On July 29, 1958, President Dwight D. Eisenhower signed the National Aeronautics and Space Act, the law that brought NASA into existence.  Drafted quickly in the turbulent period that followed a string of successes in space by the Soviet Union, and the very public failures of initial U.S. space efforts, the Act is remarkable in many ways.  Perhaps most notable, it entrusted the management of the U.S. space program to a civilian agency ensuring that the program would be open to public scrutiny.  This also facilitated a remarkable commitment to international cooperation.  In fact, the very first line of the Space Act emphasized that our activities in space would be “for the benefit of all mankind.” 

The U.S. and its international partners have garnered many successes in space over the last fifty years, The Moon landings of the 1960s, the Space Shuttle flights over the last 27 years and the stunning discoveries of the Hubble Space Telescope spring readily to mind.  
The accomplishments include advances in communications, weather forecasting, electronics and countless other fields – aspects of modern life unimaginable without the knowledge acquired from space exploration. 

France, both bilaterally and through the European Space Agency (ESA), has long been one of our closest partners. The Hubble Space Telescope is a joint NASA-ESA project, as as will be its successor, the James Webb Space Telescope.  When the U.S. Phoenix spacecraft landed near the Martian North Pole in May, European spacecraft in orbit around Mars served as a back-up station to relay data.  The Jason-2 mission launched on June 20 is a collaborative mission between two U.S. agencies, and the European Organization for the Exploitation of Meteorological Satellites (EUMETSAT) and France’s Centre National d’Etudes Spatailes (CNES).  Jason-2 continues the important Franco-American studies of global sea levels and Earth’s climate begun in 1992 with the Franco-American Topex/Poseidon mission. 

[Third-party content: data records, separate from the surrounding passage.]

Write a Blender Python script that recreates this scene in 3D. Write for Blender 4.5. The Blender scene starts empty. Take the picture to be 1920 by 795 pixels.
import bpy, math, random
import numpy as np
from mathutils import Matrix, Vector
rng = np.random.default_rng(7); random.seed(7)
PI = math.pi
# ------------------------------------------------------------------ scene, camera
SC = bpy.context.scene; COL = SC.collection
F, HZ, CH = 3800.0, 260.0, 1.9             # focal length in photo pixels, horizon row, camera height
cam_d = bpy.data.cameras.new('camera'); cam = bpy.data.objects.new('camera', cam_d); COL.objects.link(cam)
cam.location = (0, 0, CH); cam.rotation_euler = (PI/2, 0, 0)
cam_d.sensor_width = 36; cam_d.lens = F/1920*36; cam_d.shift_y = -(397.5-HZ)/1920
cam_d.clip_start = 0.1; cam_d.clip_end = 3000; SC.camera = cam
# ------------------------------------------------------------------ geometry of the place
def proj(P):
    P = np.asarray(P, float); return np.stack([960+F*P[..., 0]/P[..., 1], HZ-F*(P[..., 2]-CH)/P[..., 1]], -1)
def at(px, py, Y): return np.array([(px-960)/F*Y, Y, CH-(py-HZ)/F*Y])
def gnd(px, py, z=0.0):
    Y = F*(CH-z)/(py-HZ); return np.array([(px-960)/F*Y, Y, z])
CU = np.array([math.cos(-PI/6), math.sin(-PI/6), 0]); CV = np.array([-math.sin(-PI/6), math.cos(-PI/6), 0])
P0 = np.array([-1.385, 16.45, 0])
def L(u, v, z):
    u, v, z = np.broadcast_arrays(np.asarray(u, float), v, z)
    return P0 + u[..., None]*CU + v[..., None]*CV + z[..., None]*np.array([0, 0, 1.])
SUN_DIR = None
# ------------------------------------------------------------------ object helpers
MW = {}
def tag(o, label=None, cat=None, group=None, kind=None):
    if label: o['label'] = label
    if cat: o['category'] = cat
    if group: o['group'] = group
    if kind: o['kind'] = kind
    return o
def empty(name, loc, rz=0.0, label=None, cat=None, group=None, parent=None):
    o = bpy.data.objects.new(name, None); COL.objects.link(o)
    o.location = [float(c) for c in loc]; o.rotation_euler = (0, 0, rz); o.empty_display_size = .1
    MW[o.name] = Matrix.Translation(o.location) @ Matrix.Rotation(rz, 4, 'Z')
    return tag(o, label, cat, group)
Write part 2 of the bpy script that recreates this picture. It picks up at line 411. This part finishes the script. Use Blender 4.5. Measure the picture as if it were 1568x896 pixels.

The most visible embodiment of cooperation in space is the International Space Station (ISS), a partnership between NASA, ESA, the Japanese Aerospace Exploration Agency, the Canadian Space Agency, and the Russian Federal Space Agency.  After many years of international effort, the full potential of the ISS is finally being realized.  Earlier this year the European Columbus laboratory was brought to the ISS by the Space Shuttle.  The crew of that Mission included French Astronaut Léopold Eyharts, who spent over six weeks on the ISS activating the Columbus laboratory and conducting experiments.  The Jules Verne, Europe’s first Automated Transfer Vehicle managed by the CNES Control Center in Toulouse, arrived at the ISS in April carrying tons of cargo and fuel.   Later this month, the five partner agencies will meet in Paris to review progress and finalize plans to double the size of the ISS crew to six next year.   

In the spirit of the Space Act of 1958, President Bush announced that the U.S. will implement a sustained and affordable human and robotic program to explore the solar system and beyond, in open cooperation with like-minded international partners.  Robotic probes from NASA and other space agencies are already unraveling the secrets of Mars; others are winging their way to the very edges of our solar system to explore Mercury and Pluto.  Using experience gained at the International Space Station, the U.S. will continue to improve our technologies and skills for human missions to the Moon, and then to Mars.  Other countries, especially our long-standing European partners in space exploration, share these aspirations. 

Where will the next fifty years take us?  Americans will continue to explore space in order to understand our own planet, to improve our lives and to attempt to grasp our place in the universe.  Following the path NASA began a half century ago, we will take this journey together with our partners for the benefit of all humanity.  And given the history of our collaboration, we may one day see French and American crews working together on the Moon and on Mars.